Lord Lyons to Lord Granville.

Paris, March 20, 1871.

We are in a strange state indeed. How it will end, who shall say. The Prussians may be glad of a chance to wipe away the absurdity of their three days' occupation by a more serious entrance, and it may suit their rulers to put down Belleville, with a view to checking the progress of Republicanism. I should think however it would be wiser of them with their hatred of France, to leave the Parisians to accomplish their own ruin.

A good many National Guards have gone out towards Versailles, whether with the view of making a serious attack on the Government and the Assembly remains to be seen. It seems to be doubtful whether there are any troops, except perhaps the Papal Zouaves on whom the Government can depend.

The proclamations of the Central Committee in the Journal Officiel, which I send you officially, are worth reading. They seem to me to be in form much more calm, dignified and sensible than the proclamations of the Government of National Defence used to be. In substance they are not specimens of political knowledge and wisdom.

It is to be hoped that the Assembly will not make matters worse by violent and ill-considered resolutions. I suppose it will be furious with Thiers for having brought it to Versailles, and it is on the cards that it may be really attacked there to-day by the Parisians. Any way, I should not be at all surprised if the Assembly transferred itself to some dismal French provincial town.

Instructions, however, were shortly received to proceed to Versailles, and he betook himself there on the 21st, taking with him Wodehouse and Sheffield, and leaving Malet, Colonel Claremont, Lascelles,[27] and Saumarez[28] at the Embassy.

At Versailles complete ignorance appeared to prevail as to the actual situation; Jules Favre knew nothing, and either the Government had no plan or was not prepared to disclose it; but, as, at all events, during the early stage of the conflict, railway communication with Versailles was not interrupted, it was possible to come up to Paris occasionally at the risk of being seized by the Communists as a spy, and see how matters were progressing.

Thiers, in the early days of the Civil War affected to believe that the revolt would speedily be brought to a satisfactory termination, and the knowledge that he personally was largely responsible for the existing situation doubtless prompted him to minimise the danger as much as possible. By withdrawing the regular troops to Versailles, he had left the well-disposed inhabitants of Paris at the mercy of an armed revolutionary mob, and if a renewed bombardment or fresh Prussian occupation of the town was the result, the fault would have been largely his. The Assembly too found itself in a ridiculous position; it had been brought to Versailles because it had been represented that the Administration could not be carried on away from the capital, and no sooner did it arrive at Versailles than the whole Government was driven out of Paris.
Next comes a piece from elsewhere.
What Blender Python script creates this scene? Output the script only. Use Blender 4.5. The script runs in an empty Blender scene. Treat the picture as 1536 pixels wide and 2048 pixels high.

The optimism with which Thiers viewed the progress of events in Paris was not shared by onlookers at Versailles. They could not help seeing that the members of the Central Committee were continually gaining ground, and had now obtained control of the whole or very nearly the whole of the city: that the slaughter of the 'Men of Order' in the Rue de la Paix on March 22, had left the Red Republicans the masters of the day, and that the communal elections on March 26, had given a semblance of regular authority to the revolutionaries. Thiers, who had taken the whole management of the affair into his own hands, and was still unwilling to use force, now endeavoured to conciliate the Communists by a proclamation conceding complete recognition of the municipal franchise, the right to elect all officers of the National Guard, including the Commander-in-Chief; a modification of the law on the maturity of bills of exchange, and a prohibition to house owners and lodging-house keepers to give their lodgers notice to quit. These concessions to blackmail were, however, considered insufficient by the implacable revolutionary leaders, and negotiations broke down when it was demanded that the Communal Council should supersede the Assembly whenever the two bodies might come into collision, and that the control of finance should be vested in the former. It was evident that civil war could no longer be avoided, and in view of the doubts which existed respecting the reliability of the army at Versailles, the gravest apprehensions were felt as to the result of the struggle. Lord Granville was convinced that the Prussians would re-enter Paris and restore the Empire, although the Emperor, while praising the Prussians in the course of a conversation with the Duke of Cambridge, had recently stated that no one could remain in France who was brought there by the enemy.

On March 28, the Commune was proclaimed with much pomp and emblematic ceremony in which Phrygian caps were conspicuous, and a series of decrees appeared shortly in the Journal Officiel, which announced the abolition of conscription, but the compulsory enrolment of all able-bodied men in the National Guard; a remission of lodger's rents; the suspension of the sale of all articles deposited in pawn; and the supersession of the Government at Versailles. A vast number of persons quitted the city before the end of the month, and of those who remained, there were probably many, who, apart from their political sentiments, heartily welcomed so convenient a release from embarrassing liabilities.